Anger

Originally Written 3/20/2016

God is not quick to anger, but still does, so is it still okay to get angry? Does it provide a justification to get angry? What are we supposed to do with that anger?

As he passed in front of Moses, he called out. He said,
“I am the Lord, the Lord.
I am the God who is tender and kind.
I am gracious.
I am slow to get angry.
I am faithful and full of love.

Exodus 34:6

My anger seems to always come in series of trials that come when I am not being tried by my usual 3 or 4 big regular struggles. Recently I was given a great opportunity to not react while someone I loved was yelling and screaming. I was able to hold my temper, and not react until my temper was getting higher and I only moved to get space. Even when things continued to escalate I didn’t react only got away and took a few seconds for them to cool off. When I came back they were no more reasonable, but I was able to stand more until they tired and left me alone to fix the problem. For me this was a big win. Later this week when I wasn’t conforming to their standards and not enough was getting accomplished in their mind they got angry and made more threats. I was able to let it roll off my back and help them to realize they were once again being unreasonable.

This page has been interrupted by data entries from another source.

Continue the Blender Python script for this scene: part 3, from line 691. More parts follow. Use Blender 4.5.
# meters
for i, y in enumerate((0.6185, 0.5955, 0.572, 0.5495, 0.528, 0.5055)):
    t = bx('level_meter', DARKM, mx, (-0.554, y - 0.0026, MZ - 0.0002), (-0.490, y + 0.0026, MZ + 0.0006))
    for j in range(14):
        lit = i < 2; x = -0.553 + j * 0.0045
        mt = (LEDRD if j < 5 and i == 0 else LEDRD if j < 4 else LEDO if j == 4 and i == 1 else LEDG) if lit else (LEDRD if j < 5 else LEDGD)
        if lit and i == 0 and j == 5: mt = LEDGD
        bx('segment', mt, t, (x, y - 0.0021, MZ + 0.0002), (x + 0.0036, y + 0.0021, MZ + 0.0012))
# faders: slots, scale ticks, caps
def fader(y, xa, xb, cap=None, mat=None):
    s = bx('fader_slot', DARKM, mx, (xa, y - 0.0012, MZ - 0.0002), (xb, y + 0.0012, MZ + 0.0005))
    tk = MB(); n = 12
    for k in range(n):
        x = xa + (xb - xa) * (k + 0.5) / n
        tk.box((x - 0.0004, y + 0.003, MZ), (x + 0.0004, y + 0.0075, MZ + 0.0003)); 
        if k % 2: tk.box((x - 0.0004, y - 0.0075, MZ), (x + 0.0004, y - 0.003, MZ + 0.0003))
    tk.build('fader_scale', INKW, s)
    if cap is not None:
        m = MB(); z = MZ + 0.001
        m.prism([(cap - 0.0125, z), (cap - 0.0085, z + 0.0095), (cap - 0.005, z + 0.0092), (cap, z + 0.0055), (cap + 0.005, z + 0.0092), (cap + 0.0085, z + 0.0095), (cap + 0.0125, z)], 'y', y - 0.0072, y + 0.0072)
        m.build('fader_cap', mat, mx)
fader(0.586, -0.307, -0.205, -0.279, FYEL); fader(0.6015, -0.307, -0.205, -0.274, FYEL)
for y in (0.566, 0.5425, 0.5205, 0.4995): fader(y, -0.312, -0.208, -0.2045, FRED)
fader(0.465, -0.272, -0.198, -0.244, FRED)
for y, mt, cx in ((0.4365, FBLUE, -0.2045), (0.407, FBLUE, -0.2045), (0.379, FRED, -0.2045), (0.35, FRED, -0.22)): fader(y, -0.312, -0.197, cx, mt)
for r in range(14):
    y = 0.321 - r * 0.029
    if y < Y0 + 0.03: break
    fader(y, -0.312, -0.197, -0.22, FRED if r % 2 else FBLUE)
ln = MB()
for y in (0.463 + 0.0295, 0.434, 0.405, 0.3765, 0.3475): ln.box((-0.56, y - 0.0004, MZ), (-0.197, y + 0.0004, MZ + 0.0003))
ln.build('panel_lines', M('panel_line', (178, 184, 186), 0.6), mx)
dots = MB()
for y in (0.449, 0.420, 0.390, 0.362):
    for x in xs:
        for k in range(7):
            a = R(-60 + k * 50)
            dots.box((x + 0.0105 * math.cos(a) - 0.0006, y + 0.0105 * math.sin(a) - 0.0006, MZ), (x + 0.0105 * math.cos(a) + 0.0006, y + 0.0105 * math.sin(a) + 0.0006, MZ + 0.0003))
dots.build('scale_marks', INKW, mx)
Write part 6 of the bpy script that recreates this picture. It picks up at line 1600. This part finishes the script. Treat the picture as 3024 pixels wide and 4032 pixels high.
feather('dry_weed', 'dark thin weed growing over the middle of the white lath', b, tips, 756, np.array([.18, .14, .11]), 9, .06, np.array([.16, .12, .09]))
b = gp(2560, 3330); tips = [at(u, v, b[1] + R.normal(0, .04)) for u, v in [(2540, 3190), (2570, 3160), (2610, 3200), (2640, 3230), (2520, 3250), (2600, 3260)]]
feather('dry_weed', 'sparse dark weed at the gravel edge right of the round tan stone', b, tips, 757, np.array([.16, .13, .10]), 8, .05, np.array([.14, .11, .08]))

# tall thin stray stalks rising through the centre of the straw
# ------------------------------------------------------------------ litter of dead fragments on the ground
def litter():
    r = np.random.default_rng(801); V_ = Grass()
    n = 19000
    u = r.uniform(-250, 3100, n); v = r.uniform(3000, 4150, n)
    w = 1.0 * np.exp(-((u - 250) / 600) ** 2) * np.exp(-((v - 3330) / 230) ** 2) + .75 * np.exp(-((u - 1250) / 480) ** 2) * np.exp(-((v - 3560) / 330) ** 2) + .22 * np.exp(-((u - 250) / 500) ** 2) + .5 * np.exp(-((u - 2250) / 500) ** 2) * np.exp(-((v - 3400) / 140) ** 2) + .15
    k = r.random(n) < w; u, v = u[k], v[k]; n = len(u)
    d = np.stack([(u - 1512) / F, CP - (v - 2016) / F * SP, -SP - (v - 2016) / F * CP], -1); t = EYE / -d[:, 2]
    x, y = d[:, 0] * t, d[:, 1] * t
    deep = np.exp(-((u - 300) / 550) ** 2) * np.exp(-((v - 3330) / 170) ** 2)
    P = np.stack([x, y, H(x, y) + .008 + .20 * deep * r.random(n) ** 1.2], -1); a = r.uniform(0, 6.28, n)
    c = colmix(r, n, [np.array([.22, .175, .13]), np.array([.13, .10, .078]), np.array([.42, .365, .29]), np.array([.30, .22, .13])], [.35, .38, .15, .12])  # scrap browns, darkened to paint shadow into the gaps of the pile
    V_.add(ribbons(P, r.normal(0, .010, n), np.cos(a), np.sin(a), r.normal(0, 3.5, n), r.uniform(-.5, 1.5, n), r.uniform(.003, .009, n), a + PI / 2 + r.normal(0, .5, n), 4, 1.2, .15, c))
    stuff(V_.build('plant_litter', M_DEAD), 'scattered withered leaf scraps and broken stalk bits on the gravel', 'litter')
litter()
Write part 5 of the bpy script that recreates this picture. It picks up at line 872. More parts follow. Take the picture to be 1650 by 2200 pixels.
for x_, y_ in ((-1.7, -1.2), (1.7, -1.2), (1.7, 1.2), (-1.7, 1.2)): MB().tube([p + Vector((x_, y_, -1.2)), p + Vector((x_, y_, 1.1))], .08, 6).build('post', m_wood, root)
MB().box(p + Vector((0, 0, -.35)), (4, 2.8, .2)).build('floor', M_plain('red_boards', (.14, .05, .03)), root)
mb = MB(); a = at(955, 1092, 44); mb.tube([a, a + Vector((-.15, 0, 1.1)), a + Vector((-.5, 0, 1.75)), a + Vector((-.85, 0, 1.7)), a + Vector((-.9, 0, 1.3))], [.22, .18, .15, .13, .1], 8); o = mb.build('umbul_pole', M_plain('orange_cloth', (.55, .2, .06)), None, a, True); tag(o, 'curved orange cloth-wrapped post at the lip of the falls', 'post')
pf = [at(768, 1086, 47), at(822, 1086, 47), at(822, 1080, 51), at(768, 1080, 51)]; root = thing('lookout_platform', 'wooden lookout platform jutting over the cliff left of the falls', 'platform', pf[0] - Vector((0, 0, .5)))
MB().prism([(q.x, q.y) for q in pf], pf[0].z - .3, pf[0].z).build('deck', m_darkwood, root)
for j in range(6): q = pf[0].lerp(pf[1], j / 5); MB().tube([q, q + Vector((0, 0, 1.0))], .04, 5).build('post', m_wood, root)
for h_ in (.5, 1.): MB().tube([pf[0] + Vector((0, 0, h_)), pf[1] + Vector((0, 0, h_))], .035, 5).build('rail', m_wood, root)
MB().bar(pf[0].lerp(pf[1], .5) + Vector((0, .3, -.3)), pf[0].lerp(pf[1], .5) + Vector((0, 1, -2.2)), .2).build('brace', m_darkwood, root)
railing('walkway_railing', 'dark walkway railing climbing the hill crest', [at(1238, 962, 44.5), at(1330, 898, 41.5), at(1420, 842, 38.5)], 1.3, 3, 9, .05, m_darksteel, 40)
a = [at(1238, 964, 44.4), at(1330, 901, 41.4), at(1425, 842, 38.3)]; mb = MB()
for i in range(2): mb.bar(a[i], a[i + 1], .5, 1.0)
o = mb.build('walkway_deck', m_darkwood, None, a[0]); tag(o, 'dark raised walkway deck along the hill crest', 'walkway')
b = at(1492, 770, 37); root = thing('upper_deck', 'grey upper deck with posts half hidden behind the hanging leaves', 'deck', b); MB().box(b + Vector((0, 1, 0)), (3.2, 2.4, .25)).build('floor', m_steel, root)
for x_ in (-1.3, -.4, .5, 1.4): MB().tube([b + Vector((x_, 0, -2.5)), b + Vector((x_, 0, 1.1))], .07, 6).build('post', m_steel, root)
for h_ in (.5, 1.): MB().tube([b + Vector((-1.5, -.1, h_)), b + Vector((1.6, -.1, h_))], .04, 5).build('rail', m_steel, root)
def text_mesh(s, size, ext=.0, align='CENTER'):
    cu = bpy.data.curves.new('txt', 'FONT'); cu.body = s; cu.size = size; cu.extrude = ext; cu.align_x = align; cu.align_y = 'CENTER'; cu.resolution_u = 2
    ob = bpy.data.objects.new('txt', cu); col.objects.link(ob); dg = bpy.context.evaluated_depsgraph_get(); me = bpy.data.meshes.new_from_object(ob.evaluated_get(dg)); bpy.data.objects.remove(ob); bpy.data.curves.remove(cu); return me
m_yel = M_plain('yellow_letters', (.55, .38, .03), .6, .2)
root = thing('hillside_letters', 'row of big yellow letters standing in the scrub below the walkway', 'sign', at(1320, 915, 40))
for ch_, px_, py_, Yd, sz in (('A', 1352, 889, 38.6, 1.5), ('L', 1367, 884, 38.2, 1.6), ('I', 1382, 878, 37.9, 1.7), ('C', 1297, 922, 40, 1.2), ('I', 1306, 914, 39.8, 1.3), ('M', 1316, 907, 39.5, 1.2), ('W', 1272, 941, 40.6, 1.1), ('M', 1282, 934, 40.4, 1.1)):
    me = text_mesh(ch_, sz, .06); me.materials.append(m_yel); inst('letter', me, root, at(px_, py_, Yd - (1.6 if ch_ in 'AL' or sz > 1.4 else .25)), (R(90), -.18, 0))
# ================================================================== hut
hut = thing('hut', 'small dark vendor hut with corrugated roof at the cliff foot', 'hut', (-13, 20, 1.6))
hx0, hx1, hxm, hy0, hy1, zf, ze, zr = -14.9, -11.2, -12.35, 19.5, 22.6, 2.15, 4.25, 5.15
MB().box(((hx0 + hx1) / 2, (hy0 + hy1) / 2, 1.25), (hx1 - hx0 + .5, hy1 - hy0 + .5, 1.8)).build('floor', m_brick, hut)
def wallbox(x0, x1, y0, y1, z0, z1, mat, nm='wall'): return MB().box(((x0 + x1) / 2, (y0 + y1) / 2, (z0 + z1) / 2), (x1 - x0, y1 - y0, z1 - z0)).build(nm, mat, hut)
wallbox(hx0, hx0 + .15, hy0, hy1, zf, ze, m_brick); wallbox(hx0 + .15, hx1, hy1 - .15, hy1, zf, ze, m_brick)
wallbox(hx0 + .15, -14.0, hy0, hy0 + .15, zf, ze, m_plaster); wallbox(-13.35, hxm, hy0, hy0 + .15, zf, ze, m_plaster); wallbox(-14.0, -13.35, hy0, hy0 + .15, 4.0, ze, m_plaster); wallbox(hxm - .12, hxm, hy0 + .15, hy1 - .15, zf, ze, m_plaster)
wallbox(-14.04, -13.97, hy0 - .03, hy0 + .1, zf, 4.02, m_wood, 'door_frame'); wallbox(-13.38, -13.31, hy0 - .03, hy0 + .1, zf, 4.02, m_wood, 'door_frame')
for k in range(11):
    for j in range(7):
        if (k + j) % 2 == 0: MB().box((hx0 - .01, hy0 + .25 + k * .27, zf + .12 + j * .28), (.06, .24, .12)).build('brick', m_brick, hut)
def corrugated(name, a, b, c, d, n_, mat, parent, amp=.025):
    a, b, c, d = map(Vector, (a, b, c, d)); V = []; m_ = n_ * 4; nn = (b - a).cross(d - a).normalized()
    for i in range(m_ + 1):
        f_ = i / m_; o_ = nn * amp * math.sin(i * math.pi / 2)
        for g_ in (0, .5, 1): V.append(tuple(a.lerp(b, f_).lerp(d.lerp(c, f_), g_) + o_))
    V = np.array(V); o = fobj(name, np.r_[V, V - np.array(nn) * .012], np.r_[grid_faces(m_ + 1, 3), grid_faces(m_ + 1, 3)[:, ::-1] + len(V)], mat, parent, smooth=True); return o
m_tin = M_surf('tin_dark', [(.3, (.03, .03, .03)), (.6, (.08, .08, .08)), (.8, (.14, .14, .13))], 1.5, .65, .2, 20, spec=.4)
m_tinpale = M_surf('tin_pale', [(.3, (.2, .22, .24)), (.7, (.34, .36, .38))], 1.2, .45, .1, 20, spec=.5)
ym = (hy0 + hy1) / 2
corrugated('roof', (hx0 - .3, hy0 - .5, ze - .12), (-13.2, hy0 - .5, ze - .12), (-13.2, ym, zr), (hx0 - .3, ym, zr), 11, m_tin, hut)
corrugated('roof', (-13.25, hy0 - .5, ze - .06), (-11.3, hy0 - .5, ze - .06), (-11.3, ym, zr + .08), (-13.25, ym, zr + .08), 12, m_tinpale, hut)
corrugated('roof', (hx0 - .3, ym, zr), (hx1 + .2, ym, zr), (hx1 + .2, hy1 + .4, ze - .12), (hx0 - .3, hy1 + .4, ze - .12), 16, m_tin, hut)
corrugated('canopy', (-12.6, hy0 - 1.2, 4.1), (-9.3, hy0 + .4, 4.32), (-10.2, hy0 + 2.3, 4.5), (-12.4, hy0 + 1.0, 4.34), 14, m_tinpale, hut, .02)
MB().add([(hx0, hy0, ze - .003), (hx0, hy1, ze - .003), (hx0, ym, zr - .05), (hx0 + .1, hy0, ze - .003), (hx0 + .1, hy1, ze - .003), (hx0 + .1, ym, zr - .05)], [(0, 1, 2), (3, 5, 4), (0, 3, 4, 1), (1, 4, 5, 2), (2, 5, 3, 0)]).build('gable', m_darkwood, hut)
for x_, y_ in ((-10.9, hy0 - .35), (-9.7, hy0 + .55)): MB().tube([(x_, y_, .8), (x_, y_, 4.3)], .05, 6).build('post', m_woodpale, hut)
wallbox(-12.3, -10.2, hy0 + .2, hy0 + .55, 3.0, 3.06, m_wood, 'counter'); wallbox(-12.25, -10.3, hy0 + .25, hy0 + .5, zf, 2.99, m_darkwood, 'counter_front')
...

My sponsor has explained to me that it comes down to expectations, especially with the people that we love and care most about. We want the best for them and often see where they could be “if they would just…”, we see our side of it and not the whole picture. I often want them to do this or expect them to remember something that I told them that one time. As my sponsor pointed out, we see these people day in and out and we come to depend on them. Sometimes it can scare us to see them struggle, other times it seems like the hundredth time we have told them we don’t like it when… and they never seem to remember so it seems like they are doing something just to make us mad. I have (fortunately enough) found that very rarely is this the case. The more likely case is that they are different from us, don’t think about things the same way and so don’t make the same connections as we do. And so you must give them the patience and when you run out, remember the times that they have loved you, let go, and help them. Just like I would do for a complete stranger, to give them that kind or reset is worth everything, it makes the entire thing go better, and it so often comes back to me in their kindness.

The short version goes to the bible verse, when you realize your getting angry, try to remember the love that you have for the other person. The love that God has for the other person, the love that they have shown to you and show it back to them. Ask yourself if you would be as angry or frustrated if it were a random stranger. It doesn’t always work, but it is what God shows us through his Son, and in eternity.